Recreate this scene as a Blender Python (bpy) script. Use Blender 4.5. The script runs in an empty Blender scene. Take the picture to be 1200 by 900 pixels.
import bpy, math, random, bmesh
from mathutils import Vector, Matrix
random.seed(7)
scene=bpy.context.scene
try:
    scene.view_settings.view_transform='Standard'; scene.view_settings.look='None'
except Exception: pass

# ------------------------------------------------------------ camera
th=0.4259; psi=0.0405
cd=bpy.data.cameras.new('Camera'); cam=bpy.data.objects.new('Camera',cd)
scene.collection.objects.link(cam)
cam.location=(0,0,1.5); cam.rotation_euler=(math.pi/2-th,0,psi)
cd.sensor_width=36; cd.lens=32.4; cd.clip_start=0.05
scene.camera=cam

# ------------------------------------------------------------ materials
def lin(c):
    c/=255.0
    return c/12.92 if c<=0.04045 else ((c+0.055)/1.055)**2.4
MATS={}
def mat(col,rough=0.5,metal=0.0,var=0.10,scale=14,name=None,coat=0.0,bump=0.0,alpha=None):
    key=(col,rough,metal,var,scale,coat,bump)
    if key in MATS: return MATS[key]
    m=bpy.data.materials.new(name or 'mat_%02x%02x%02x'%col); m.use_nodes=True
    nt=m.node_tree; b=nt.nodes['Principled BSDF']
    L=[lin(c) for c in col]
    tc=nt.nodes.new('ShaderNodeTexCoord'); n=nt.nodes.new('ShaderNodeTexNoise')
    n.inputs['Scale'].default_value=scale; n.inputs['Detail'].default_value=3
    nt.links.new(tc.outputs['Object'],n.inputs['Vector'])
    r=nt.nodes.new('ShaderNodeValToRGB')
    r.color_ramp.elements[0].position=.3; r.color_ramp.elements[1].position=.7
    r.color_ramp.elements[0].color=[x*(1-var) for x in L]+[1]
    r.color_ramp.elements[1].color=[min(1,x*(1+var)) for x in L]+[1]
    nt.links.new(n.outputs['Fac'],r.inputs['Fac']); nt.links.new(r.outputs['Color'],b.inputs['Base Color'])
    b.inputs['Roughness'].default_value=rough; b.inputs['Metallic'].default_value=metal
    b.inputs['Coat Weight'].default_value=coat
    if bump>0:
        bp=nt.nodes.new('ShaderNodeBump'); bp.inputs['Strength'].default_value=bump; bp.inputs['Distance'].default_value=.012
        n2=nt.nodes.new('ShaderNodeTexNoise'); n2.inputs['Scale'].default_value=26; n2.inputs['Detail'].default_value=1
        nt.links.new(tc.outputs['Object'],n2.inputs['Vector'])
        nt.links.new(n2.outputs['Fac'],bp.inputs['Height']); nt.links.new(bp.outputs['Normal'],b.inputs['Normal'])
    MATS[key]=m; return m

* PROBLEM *
Please set down all the data word for word.

* RESPONSE TO THIS TASK *
Recreate this scene as a Blender Python (bpy) script. Use Blender 4.5. The script runs in an empty Blender scene. Take the picture to be 1200 by 900 pixels.
import bpy, math, random, bmesh
from mathutils import Vector, Matrix
random.seed(7)
scene=bpy.context.scene
try:
    scene.view_settings.view_transform='Standard'; scene.view_settings.look='None'
except Exception: pass

# ------------------------------------------------------------ camera
th=0.4259; psi=0.0405
cd=bpy.data.cameras.new('Camera'); cam=bpy.data.objects.new('Camera',cd)
scene.collection.objects.link(cam)
cam.location=(0,0,1.5); cam.rotation_euler=(math.pi/2-th,0,psi)
cd.sensor_width=36; cd.lens=32.4; cd.clip_start=0.05
scene.camera=cam

# ------------------------------------------------------------ materials
def lin(c):
    c/=255.0
    return c/12.92 if c<=0.04045 else ((c+0.055)/1.055)**2.4
MATS={}
def mat(col,rough=0.5,metal=0.0,var=0.10,scale=14,name=None,coat=0.0,bump=0.0,alpha=None):
    key=(col,rough,metal,var,scale,coat,bump)
    if key in MATS: return MATS[key]
    m=bpy.data.materials.new(name or 'mat_%02x%02x%02x'%col); m.use_nodes=True
    nt=m.node_tree; b=nt.nodes['Principled BSDF']
    L=[lin(c) for c in col]
    tc=nt.nodes.new('ShaderNodeTexCoord'); n=nt.nodes.new('ShaderNodeTexNoise')
    n.inputs['Scale'].default_value=scale; n.inputs['Detail'].default_value=3
    nt.links.new(tc.outputs['Object'],n.inputs['Vector'])
    r=nt.nodes.new('ShaderNodeValToRGB')
    r.color_ramp.elements[0].position=.3; r.color_ramp.elements[1].position=.7
    r.color_ramp.elements[0].color=[x*(1-var) for x in L]+[1]
    r.color_ramp.elements[1].color=[min(1,x*(1+var)) for x in L]+[1]
    nt.links.new(n.outputs['Fac'],r.inputs['Fac']); nt.links.new(r.outputs['Color'],b.inputs['Base Color'])
    b.inputs['Roughness'].default_value=rough; b.inputs['Metallic'].default_value=metal
    b.inputs['Coat Weight'].default_value=coat
    if bump>0:
        bp=nt.nodes.new('ShaderNodeBump'); bp.inputs['Strength'].default_value=bump; bp.inputs['Distance'].default_value=.012
        n2=nt.nodes.new('ShaderNodeTexNoise'); n2.inputs['Scale'].default_value=26; n2.inputs['Detail'].default_value=1
        nt.links.new(tc.outputs['Object'],n2.inputs['Vector'])
        nt.links.new(n2.outputs['Fac'],bp.inputs['Height']); nt.links.new(bp.outputs['Normal'],b.inputs['Normal'])
    MATS[key]=m; return m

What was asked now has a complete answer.